--- Begin ---

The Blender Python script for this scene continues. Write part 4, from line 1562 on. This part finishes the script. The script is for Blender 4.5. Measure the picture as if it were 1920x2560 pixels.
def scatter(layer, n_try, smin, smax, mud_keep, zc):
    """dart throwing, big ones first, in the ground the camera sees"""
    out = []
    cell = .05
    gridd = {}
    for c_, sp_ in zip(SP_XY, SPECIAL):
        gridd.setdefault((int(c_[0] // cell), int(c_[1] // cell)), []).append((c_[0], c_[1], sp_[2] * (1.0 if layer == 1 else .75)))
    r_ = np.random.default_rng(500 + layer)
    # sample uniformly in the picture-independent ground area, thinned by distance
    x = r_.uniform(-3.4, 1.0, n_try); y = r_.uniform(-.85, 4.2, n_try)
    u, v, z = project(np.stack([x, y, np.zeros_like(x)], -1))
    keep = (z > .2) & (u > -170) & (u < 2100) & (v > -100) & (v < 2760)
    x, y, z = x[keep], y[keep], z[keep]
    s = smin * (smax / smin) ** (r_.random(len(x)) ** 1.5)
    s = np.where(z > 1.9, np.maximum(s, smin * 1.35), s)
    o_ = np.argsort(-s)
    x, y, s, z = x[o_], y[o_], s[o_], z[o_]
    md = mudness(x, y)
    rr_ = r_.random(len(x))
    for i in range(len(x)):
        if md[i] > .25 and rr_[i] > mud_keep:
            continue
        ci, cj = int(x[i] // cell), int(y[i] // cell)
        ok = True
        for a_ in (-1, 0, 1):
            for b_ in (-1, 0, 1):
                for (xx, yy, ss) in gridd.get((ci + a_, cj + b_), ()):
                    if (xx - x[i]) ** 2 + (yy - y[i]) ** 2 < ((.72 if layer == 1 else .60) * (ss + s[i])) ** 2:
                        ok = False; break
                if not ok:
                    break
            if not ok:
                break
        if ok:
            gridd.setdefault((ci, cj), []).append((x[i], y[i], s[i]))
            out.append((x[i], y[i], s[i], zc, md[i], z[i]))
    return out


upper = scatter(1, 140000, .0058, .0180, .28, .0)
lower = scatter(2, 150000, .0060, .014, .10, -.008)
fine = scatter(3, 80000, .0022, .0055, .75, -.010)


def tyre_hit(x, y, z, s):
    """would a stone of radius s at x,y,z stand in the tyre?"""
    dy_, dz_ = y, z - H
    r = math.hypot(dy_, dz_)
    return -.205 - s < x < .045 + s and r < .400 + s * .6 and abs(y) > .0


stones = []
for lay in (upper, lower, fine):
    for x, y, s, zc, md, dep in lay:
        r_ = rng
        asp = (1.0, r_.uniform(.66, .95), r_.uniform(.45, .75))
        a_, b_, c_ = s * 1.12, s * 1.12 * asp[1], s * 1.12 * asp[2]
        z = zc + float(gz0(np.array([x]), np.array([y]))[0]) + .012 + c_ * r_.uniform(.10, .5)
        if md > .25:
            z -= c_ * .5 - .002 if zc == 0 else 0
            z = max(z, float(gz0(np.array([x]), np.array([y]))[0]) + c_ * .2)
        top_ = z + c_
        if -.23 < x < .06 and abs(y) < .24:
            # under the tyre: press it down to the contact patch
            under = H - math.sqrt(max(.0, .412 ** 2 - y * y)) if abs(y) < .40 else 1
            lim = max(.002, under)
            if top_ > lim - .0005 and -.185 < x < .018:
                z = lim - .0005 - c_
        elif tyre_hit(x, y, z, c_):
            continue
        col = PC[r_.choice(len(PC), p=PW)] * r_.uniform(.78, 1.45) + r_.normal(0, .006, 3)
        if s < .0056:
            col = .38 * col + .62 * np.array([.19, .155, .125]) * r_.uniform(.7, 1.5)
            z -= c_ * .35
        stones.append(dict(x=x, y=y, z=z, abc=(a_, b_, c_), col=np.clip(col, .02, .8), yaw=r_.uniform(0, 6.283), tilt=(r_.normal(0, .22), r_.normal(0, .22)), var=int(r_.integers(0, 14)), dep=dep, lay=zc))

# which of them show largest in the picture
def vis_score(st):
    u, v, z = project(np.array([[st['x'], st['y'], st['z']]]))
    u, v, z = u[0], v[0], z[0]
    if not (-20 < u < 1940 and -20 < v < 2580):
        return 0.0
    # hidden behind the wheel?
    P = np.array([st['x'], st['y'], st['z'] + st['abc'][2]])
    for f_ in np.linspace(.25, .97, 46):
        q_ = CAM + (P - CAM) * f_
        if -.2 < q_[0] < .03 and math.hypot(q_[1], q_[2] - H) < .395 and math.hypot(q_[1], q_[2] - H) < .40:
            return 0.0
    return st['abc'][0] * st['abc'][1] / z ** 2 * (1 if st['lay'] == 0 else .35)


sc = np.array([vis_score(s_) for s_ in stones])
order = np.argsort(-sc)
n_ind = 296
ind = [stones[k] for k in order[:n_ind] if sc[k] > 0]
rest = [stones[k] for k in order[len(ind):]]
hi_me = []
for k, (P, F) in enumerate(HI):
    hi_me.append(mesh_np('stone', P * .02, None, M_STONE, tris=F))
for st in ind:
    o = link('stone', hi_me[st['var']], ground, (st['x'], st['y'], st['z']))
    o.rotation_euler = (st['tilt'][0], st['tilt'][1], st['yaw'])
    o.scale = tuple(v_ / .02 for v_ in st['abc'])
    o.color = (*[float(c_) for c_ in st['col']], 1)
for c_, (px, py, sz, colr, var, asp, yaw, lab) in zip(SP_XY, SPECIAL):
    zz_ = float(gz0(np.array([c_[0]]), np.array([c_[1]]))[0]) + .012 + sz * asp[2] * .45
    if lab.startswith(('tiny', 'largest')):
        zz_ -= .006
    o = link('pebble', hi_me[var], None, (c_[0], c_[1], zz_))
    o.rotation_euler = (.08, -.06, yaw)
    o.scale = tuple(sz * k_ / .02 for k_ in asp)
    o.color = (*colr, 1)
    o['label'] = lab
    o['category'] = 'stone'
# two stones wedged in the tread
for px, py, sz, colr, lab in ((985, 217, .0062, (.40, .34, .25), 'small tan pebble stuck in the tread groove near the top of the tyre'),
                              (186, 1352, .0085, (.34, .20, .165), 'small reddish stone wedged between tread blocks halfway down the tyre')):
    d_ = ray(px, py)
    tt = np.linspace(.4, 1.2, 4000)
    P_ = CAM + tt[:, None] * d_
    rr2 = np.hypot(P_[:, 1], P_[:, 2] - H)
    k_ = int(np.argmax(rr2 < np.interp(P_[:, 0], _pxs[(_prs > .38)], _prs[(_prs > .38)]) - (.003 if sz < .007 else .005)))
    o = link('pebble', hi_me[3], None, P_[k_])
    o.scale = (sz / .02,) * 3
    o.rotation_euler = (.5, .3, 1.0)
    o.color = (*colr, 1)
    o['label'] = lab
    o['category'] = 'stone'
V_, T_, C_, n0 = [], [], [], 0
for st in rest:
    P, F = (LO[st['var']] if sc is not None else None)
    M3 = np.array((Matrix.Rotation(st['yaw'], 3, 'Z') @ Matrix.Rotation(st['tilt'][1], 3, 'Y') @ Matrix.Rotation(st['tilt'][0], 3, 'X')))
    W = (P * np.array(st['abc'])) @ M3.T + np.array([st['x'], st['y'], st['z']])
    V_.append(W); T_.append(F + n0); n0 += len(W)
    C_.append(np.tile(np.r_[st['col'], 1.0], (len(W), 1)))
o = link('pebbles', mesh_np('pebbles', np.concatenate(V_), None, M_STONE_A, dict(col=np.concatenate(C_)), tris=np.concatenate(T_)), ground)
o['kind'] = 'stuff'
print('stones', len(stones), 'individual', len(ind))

--- End ---

#### Objective
Output the data above exactly, please, line for line.

#### Solution to this task
The Blender Python script for this scene continues. Write part 4, from line 1562 on. This part finishes the script. The script is for Blender 4.5. Measure the picture as if it were 1920x2560 pixels.
def scatter(layer, n_try, smin, smax, mud_keep, zc):
    """dart throwing, big ones first, in the ground the camera sees"""
    out = []
    cell = .05
    gridd = {}
    for c_, sp_ in zip(SP_XY, SPECIAL):
        gridd.setdefault((int(c_[0] // cell), int(c_[1] // cell)), []).append((c_[0], c_[1], sp_[2] * (1.0 if layer == 1 else .75)))
    r_ = np.random.default_rng(500 + layer)
    # sample uniformly in the picture-independent ground area, thinned by distance
    x = r_.uniform(-3.4, 1.0, n_try); y = r_.uniform(-.85, 4.2, n_try)
    u, v, z = project(np.stack([x, y, np.zeros_like(x)], -1))
    keep = (z > .2) & (u > -170) & (u < 2100) & (v > -100) & (v < 2760)
    x, y, z = x[keep], y[keep], z[keep]
    s = smin * (smax / smin) ** (r_.random(len(x)) ** 1.5)
    s = np.where(z > 1.9, np.maximum(s, smin * 1.35), s)
    o_ = np.argsort(-s)
    x, y, s, z = x[o_], y[o_], s[o_], z[o_]
    md = mudness(x, y)
    rr_ = r_.random(len(x))
    for i in range(len(x)):
        if md[i] > .25 and rr_[i] > mud_keep:
            continue
        ci, cj = int(x[i] // cell), int(y[i] // cell)
        ok = True
        for a_ in (-1, 0, 1):
            for b_ in (-1, 0, 1):
                for (xx, yy, ss) in gridd.get((ci + a_, cj + b_), ()):
                    if (xx - x[i]) ** 2 + (yy - y[i]) ** 2 < ((.72 if layer == 1 else .60) * (ss + s[i])) ** 2:
                        ok = False; break
                if not ok:
                    break
            if not ok:
                break
        if ok:
            gridd.setdefault((ci, cj), []).append((x[i], y[i], s[i]))
            out.append((x[i], y[i], s[i], zc, md[i], z[i]))
    return out


upper = scatter(1, 140000, .0058, .0180, .28, .0)
lower = scatter(2, 150000, .0060, .014, .10, -.008)
fine = scatter(3, 80000, .0022, .0055, .75, -.010)


def tyre_hit(x, y, z, s):
    """would a stone of radius s at x,y,z stand in the tyre?"""
    dy_, dz_ = y, z - H
    r = math.hypot(dy_, dz_)
    return -.205 - s < x < .045 + s and r < .400 + s * .6 and abs(y) > .0


stones = []
for lay in (upper, lower, fine):
    for x, y, s, zc, md, dep in lay:
        r_ = rng
        asp = (1.0, r_.uniform(.66, .95), r_.uniform(.45, .75))
        a_, b_, c_ = s * 1.12, s * 1.12 * asp[1], s * 1.12 * asp[2]
        z = zc + float(gz0(np.array([x]), np.array([y]))[0]) + .012 + c_ * r_.uniform(.10, .5)
        if md > .25:
            z -= c_ * .5 - .002 if zc == 0 else 0
            z = max(z, float(gz0(np.array([x]), np.array([y]))[0]) + c_ * .2)
        top_ = z + c_
        if -.23 < x < .06 and abs(y) < .24:
            # under the tyre: press it down to the contact patch
            under = H - math.sqrt(max(.0, .412 ** 2 - y * y)) if abs(y) < .40 else 1
            lim = max(.002, under)
            if top_ > lim - .0005 and -.185 < x < .018:
                z = lim - .0005 - c_
        elif tyre_hit(x, y, z, c_):
            continue
        col = PC[r_.choice(len(PC), p=PW)] * r_.uniform(.78, 1.45) + r_.normal(0, .006, 3)
        if s < .0056:
            col = .38 * col + .62 * np.array([.19, .155, .125]) * r_.uniform(.7, 1.5)
            z -= c_ * .35
        stones.append(dict(x=x, y=y, z=z, abc=(a_, b_, c_), col=np.clip(col, .02, .8), yaw=r_.uniform(0, 6.283), tilt=(r_.normal(0, .22), r_.normal(0, .22)), var=int(r_.integers(0, 14)), dep=dep, lay=zc))

# which of them show largest in the picture
def vis_score(st):
    u, v, z = project(np.array([[st['x'], st['y'], st['z']]]))
    u, v, z = u[0], v[0], z[0]
    if not (-20 < u < 1940 and -20 < v < 2580):
        return 0.0
    # hidden behind the wheel?
    P = np.array([st['x'], st['y'], st['z'] + st['abc'][2]])
    for f_ in np.linspace(.25, .97, 46):
        q_ = CAM + (P - CAM) * f_
        if -.2 < q_[0] < .03 and math.hypot(q_[1], q_[2] - H) < .395 and math.hypot(q_[1], q_[2] - H) < .40:
            return 0.0
    return st['abc'][0] * st['abc'][1] / z ** 2 * (1 if st['lay'] == 0 else .35)


sc = np.array([vis_score(s_) for s_ in stones])
order = np.argsort(-sc)
n_ind = 296
ind = [stones[k] for k in order[:n_ind] if sc[k] > 0]
rest = [stones[k] for k in order[len(ind):]]
hi_me = []
for k, (P, F) in enumerate(HI):
    hi_me.append(mesh_np('stone', P * .02, None, M_STONE, tris=F))
for st in ind:
    o = link('stone', hi_me[st['var']], ground, (st['x'], st['y'], st['z']))
    o.rotation_euler = (st['tilt'][0], st['tilt'][1], st['yaw'])
    o.scale = tuple(v_ / .02 for v_ in st['abc'])
    o.color = (*[float(c_) for c_ in st['col']], 1)
for c_, (px, py, sz, colr, var, asp, yaw, lab) in zip(SP_XY, SPECIAL):
    zz_ = float(gz0(np.array([c_[0]]), np.array([c_[1]]))[0]) + .012 + sz * asp[2] * .45
    if lab.startswith(('tiny', 'largest')):
        zz_ -= .006
    o = link('pebble', hi_me[var], None, (c_[0], c_[1], zz_))
    o.rotation_euler = (.08, -.06, yaw)
    o.scale = tuple(sz * k_ / .02 for k_ in asp)
    o.color = (*colr, 1)
    o['label'] = lab
    o['category'] = 'stone'
# two stones wedged in the tread
for px, py, sz, colr, lab in ((985, 217, .0062, (.40, .34, .25), 'small tan pebble stuck in the tread groove near the top of the tyre'),
                              (186, 1352, .0085, (.34, .20, .165), 'small reddish stone wedged between tread blocks halfway down the tyre')):
    d_ = ray(px, py)
    tt = np.linspace(.4, 1.2, 4000)
    P_ = CAM + tt[:, None] * d_
    rr2 = np.hypot(P_[:, 1], P_[:, 2] - H)
    k_ = int(np.argmax(rr2 < np.interp(P_[:, 0], _pxs[(_prs > .38)], _prs[(_prs > .38)]) - (.003 if sz < .007 else .005)))
    o = link('pebble', hi_me[3], None, P_[k_])
    o.scale = (sz / .02,) * 3
    o.rotation_euler = (.5, .3, 1.0)
    o.color = (*colr, 1)
    o['label'] = lab
    o['category'] = 'stone'
V_, T_, C_, n0 = [], [], [], 0
for st in rest:
    P, F = (LO[st['var']] if sc is not None else None)
    M3 = np.array((Matrix.Rotation(st['yaw'], 3, 'Z') @ Matrix.Rotation(st['tilt'][1], 3, 'Y') @ Matrix.Rotation(st['tilt'][0], 3, 'X')))
    W = (P * np.array(st['abc'])) @ M3.T + np.array([st['x'], st['y'], st['z']])
    V_.append(W); T_.append(F + n0); n0 += len(W)
    C_.append(np.tile(np.r_[st['col'], 1.0], (len(W), 1)))
o = link('pebbles', mesh_np('pebbles', np.concatenate(V_), None, M_STONE_A, dict(col=np.concatenate(C_)), tris=np.concatenate(T_)), ground)
o['kind'] = 'stuff'
print('stones', len(stones), 'individual', len(ind))